Ja, es gab diese Warnungen und sicher hat sie auch eine Mitschuld daran, indem sie so unachtbar war. Ich sage mal ganz frech, das mir das nicht passiert waere.
Gleichzeitig, wenn man sich das anschaut, jetzt hat Hyundai ja Fotos veroeffentlicht, ist der Zaun am Strand fuer eine extrem lange Strecke nur ein kleiner Sandhaufen von vielleicht nem halben Meter Hoehe, ohne jegliches Warnschild.
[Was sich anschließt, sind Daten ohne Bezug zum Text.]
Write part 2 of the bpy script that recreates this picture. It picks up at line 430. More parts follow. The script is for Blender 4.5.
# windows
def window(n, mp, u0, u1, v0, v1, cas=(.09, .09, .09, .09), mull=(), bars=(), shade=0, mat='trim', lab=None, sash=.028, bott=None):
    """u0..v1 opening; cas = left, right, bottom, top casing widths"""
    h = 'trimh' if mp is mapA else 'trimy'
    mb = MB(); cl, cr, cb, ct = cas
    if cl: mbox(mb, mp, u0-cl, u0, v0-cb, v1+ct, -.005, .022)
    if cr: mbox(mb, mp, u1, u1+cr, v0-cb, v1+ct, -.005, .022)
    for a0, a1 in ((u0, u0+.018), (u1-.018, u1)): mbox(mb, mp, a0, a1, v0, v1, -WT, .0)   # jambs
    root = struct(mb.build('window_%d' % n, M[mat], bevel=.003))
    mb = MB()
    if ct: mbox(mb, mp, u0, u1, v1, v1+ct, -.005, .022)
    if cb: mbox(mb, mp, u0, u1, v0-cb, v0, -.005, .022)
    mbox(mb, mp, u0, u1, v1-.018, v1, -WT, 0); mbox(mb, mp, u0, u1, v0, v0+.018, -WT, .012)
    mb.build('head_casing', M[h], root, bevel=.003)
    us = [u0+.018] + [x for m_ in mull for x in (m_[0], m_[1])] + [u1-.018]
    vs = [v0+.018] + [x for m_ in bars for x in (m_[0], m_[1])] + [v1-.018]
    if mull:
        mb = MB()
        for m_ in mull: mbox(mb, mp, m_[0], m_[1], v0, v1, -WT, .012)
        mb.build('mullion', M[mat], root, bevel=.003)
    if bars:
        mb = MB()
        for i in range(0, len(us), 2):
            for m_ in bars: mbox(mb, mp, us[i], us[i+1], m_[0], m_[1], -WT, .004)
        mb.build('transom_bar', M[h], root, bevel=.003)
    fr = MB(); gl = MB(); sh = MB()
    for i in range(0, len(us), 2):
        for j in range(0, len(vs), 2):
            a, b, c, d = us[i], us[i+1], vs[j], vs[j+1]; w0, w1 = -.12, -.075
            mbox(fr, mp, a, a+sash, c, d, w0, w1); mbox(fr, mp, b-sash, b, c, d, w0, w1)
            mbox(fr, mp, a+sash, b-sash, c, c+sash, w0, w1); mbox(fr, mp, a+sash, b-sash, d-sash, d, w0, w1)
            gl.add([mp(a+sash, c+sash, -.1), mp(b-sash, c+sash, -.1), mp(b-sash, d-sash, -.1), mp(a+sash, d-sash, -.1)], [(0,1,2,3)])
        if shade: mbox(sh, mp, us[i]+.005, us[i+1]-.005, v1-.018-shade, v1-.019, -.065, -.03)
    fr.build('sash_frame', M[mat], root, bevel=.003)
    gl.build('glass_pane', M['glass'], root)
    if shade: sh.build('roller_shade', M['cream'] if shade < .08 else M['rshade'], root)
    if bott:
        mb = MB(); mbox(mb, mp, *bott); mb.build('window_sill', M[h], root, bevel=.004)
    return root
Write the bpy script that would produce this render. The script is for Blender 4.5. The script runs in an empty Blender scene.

Also schon ein grobes Sicherheitsversaeumnis auch auf Seiten von Nordkorea und Hyundai...
also als ich damals in geumgangsan war, hatte ich so einen schiss, ja nix falsches zu machen, dass ich nie irgendwohin gegangen wäre, wo es auch nur verboten sein KÖNNTE. das wird einem so krass eingebleut. man darf nicht mal dieses umhängeschild mit namen & "visum" ablegen, geschweige denn verlieren...
aber vielleicht geht diese "angst" ja auch vorrüber, wenn man ein paar tage dort ist und mit der wasserbanane im nordkoreanischem meer gefahren ist. ich meine, sorry, aber wie absurd ist das denn?????